Beef – Where do you want 90% lean beef

ground-beef

The burger recipes I've found online called for rather fatty ground beef, like 80% or 73%. (Spruce eats: 15 – 20% fat), Smoked BBQ source: 15 – 20% fat, Taste of Home: 20 – 40% fat (sic!), Spoon university: 20 – 30% fat, The Kitchn: 20% fat, Serious Eats: at least 20% fat, Steve Raichlen: 20% fat.) I didn't pay attention and bought some 90% lean beef. I guess the burgers will still work out, but it got me thinking.

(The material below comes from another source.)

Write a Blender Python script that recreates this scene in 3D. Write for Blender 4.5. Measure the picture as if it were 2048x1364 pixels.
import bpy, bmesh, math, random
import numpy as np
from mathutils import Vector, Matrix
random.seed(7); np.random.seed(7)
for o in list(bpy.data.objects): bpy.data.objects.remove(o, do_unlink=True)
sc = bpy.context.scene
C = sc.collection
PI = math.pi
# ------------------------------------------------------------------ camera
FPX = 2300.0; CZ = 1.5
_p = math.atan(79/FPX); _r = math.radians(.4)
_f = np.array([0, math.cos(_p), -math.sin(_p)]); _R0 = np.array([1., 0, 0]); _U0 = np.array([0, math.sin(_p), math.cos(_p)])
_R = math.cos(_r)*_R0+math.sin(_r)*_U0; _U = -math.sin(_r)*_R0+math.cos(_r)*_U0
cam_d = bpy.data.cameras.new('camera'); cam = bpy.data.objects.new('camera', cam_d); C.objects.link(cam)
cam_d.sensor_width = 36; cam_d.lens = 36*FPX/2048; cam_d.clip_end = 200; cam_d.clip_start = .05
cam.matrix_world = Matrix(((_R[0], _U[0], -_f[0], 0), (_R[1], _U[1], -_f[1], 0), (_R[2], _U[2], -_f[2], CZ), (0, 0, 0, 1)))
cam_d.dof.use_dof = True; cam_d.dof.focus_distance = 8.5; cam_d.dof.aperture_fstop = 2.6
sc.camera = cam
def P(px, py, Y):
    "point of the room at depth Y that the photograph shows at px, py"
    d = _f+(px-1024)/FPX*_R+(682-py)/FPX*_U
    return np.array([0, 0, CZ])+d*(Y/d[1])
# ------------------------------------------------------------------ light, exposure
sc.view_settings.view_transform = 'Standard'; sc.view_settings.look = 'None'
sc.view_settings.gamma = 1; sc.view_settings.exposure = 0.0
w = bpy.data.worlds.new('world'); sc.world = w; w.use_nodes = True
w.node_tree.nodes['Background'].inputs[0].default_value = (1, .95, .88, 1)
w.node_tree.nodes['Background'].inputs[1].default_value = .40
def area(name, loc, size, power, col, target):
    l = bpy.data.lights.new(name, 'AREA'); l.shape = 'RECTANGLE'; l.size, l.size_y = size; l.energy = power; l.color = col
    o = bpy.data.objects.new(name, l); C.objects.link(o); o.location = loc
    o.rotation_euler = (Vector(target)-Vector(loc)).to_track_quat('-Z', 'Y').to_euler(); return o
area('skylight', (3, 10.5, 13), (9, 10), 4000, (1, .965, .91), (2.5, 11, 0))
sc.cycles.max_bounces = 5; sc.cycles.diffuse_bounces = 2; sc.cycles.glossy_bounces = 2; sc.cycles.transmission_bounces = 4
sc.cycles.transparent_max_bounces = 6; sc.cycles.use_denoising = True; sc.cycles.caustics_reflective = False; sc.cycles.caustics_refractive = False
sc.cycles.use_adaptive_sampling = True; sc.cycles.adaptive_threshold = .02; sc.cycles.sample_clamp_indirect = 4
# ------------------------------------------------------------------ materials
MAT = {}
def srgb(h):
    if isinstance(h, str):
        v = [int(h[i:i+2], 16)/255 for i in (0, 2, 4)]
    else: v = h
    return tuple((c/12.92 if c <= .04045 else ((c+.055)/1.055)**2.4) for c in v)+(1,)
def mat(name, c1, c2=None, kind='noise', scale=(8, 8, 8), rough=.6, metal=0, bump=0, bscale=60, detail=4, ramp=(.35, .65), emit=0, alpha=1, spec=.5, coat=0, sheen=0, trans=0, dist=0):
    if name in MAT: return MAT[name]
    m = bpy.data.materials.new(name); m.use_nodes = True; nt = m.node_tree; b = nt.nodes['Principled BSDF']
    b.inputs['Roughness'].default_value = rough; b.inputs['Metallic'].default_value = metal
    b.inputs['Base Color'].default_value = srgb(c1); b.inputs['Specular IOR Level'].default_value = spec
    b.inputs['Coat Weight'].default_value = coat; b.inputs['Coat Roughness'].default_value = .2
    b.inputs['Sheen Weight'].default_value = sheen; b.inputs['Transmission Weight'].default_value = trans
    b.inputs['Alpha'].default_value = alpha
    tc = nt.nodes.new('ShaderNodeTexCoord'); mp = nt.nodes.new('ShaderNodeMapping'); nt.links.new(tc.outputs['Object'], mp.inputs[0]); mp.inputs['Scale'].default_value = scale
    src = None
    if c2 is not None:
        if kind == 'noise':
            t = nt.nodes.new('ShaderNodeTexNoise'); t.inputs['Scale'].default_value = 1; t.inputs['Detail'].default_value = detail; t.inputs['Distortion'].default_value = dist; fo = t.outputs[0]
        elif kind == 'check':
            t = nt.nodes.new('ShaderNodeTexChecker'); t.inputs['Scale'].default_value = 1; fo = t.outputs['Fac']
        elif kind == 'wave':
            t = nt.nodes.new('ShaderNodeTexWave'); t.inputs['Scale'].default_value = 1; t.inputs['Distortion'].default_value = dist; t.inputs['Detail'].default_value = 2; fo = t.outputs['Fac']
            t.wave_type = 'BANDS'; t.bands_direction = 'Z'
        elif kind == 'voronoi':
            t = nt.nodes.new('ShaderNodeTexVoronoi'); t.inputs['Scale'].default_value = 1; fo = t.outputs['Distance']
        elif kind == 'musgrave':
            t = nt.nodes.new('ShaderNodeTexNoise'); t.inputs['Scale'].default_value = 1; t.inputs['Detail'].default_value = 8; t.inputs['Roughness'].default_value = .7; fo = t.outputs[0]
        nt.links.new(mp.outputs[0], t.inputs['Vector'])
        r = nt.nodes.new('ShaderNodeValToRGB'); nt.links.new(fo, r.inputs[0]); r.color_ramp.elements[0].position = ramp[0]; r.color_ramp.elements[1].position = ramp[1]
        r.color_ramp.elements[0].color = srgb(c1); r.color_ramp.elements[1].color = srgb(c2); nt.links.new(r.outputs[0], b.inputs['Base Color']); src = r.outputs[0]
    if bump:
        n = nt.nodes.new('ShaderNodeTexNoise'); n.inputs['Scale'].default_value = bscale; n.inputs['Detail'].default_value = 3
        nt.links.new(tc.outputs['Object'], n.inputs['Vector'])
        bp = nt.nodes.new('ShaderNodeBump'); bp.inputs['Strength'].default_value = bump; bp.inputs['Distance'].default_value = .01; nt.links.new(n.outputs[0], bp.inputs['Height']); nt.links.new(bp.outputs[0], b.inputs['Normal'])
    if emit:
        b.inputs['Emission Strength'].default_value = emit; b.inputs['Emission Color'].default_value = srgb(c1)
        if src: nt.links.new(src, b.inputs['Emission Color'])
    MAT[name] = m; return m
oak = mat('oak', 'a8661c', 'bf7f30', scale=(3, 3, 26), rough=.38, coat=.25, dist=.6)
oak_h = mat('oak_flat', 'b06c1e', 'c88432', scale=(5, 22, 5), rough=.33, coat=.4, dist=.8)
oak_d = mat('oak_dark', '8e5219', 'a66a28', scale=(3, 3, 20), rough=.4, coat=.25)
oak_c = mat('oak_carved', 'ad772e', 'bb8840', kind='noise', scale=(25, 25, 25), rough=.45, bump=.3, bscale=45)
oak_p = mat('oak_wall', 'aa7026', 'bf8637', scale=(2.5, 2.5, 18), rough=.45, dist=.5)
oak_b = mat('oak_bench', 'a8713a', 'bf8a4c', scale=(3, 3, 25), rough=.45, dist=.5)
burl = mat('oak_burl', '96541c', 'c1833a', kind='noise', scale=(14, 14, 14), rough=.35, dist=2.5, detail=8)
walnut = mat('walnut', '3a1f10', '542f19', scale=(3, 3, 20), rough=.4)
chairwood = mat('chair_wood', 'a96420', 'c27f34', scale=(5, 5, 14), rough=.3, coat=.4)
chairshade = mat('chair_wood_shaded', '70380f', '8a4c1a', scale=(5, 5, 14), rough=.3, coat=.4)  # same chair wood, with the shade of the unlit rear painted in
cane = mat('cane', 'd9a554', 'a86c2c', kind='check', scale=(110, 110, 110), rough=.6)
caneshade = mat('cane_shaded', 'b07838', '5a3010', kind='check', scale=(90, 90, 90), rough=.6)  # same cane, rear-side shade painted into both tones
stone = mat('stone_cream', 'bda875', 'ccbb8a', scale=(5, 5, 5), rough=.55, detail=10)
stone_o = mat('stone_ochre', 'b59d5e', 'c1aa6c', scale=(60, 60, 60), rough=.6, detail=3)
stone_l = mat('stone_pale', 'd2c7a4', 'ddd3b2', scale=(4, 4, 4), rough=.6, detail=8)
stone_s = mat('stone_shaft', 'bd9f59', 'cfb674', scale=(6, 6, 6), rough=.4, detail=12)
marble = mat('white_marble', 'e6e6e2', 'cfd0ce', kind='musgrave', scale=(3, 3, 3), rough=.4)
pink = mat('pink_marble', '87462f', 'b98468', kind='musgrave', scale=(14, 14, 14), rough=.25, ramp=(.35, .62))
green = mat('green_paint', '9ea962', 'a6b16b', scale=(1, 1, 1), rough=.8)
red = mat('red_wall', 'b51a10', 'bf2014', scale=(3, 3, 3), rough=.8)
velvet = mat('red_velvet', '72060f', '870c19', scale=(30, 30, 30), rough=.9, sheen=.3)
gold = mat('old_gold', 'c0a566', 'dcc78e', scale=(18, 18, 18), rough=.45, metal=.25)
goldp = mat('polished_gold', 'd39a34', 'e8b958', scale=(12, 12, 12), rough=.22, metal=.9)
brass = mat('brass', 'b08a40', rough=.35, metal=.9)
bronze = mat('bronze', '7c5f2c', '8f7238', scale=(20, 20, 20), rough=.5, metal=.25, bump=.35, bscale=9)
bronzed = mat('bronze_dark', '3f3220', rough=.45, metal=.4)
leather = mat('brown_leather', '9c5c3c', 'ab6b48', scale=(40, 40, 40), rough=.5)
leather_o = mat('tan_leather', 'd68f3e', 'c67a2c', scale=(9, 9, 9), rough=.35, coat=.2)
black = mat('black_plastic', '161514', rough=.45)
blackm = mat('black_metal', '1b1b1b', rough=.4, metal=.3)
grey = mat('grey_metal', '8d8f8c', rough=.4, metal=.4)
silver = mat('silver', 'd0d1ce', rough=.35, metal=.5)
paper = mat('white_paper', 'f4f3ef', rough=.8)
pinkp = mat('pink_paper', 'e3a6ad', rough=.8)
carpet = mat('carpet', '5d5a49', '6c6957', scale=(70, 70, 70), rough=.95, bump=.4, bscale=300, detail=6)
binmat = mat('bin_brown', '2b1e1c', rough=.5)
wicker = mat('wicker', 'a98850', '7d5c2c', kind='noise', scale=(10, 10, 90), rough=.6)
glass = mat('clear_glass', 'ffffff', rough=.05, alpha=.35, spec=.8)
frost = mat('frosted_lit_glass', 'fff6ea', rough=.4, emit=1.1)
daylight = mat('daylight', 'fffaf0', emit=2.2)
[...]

If everybody says you need fatty ground beef for flavor, in what kind of recipes do you actually want these 90+% ground beefs, and why?

Best Answer

This is partly down to taste. When you make burgers much of the fat runs out by the time it's done, so you need to start with a high enough fat content that the burger isn't dry when it's done. I've made burgers with 10% fat when that's all I can find rather than 20% (my personal ideal), and they are very tasty as long as you don't overcook them. I find the extreme of 30% which I've seen recommended in places to be too greasy, but again that's my taste - I find too much fat covers the flavor of the meat.

Where you have to be very conscious of fat, whether minced or not, is in dishes where the fat has nowhere to go, like stews, braises and casseroles. Very fatty meat in these can end up with a greasy end result, which is not to most tastes. I use around 10% mince and lean cuts for those types of dishes.